本人の車は駐車場から動いてない。ホコリをかぶっている。
次に仕事で使用していたオートバイは、 闇夜の四万十川を舟に乗せられ、
川底の根ガカリする場所に、持たせ~かけるよう正確無比に捨てられていた。
漆黒の闇夜に、川舟を操り、舟の上からオートバイを捨てたのか?
この様な事ができる者は~地元の川師以外に考えられない
さらに、このオートバイのナンバーは取り外して、
オートバイ本体から300メートル下流の川底に捨てられていた。
さらに、その場所から500メートル位川下の河原に蒸し焼きにした
一国銀行の名前が入った伝票の様な書類が、
地元住民のゴミ焼き場近くから発見された。
通称、赤鉄橋と言われている四万十川橋から川沿いに下った四万十市荒川地区の間、
直線にして約1500メートルの間に、全てが埋まっている。
この事件の根は、四万十川にある。
これだけの材料がありながら未だ警察は、
失踪であり、事件ではないと言い張る。
なぜだ?オートバイが川底に捨てられたのは、
何月何日であると決める事はできないが、数日間に限定する事は可能だ。
その期間、月齢は闇夜。
しかも発見された場所は橋の下、闇夜の橋の下。
夜になれば自分の足元さえ見えない。
そんな条件で失踪した銀行員が、深夜こっそり川舟を自由自在に操って
オートバイを運び、しかも川漁師が網を打たない、根ガカリする場所をねらい
確実にオートバイを~水上から川底に投げ捨てた。
捨てた一点は、根ガカリするコンクリートに、もたれかかる様にオートバイが沈んでいた。
よほど正確に投棄しなければならない。
しかもくどいようだが、闇夜の橋の下。自分の足元さえ見えない条件でだ。
こんな事が、どうして銀行員にできるのか~できるわけがないその必要もない
この一点だけでも事件と断定していいさらに職場で使っていた一国銀行の名前が
入った伝票の様な書類を蒸し焼き状態にしている。
燃やしたのは銀行員とは思えない。~しかも、燃やした場所は地元の川漁師が使うゴミ焼き場だ
これら一連の材料は四万十川沿い、
約1キロメートルの範囲に点在しながら集中している。
~他にはない。すべて、ココだ。
これで事件じゃない~失踪だと言いはる警察幹部は、バカと言うより、
自分のやりたい放題の主義主張を無理矢理おし通す、子供の感覚でしかなく、
人の命を左右する警察官の・やる事ではない。そんなに出世がしたいのか?
日本のお役人様、あんたが出世したいなら勝手に出世しろ、ゴマでも何でもすれ、
銭でも・何でも投げろ。勝手に、やりゃぁ~いい。クソバカタレ。
しかし眼の前で~人の命が燃えている、いま1人の命が消されたかもしれない。
その命さえ~出世の天秤にかけ、計っている。
日本のお役人、お前たちは人間じゃない。クソ虫が。
・・・~この事件の「根」は、冤罪(えんざい)事件と同じ~クソ虫の都合で、ねじ曲げられた。
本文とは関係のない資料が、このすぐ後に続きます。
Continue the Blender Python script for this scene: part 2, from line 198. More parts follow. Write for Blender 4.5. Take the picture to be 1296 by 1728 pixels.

冤罪の「冤」は兔(うさぎ)を冠(かんむり)で囲(かこう)った意味だ。
・・・おとなしいウサギを無理矢理“絡め取って”~オリの中に~平気で押し込んだ。
・・・・・・~たかがウサギだ。気にする事はない
~ウサギはウサギ
昔々~秘密結社kkkが黒人を殺戮しながら~死体を木に吊り下げた
南部の木々に奇妙な果実が、
むごたらしく、ぶら下がっている。
その葉は血に染まり、根本にまで、血潮はしたたり落ちている。
黒い遺体は、南部の微風に揺れそそぎ、
まるでポプラの木から、垂れ下がっている奇妙な果実のようだ。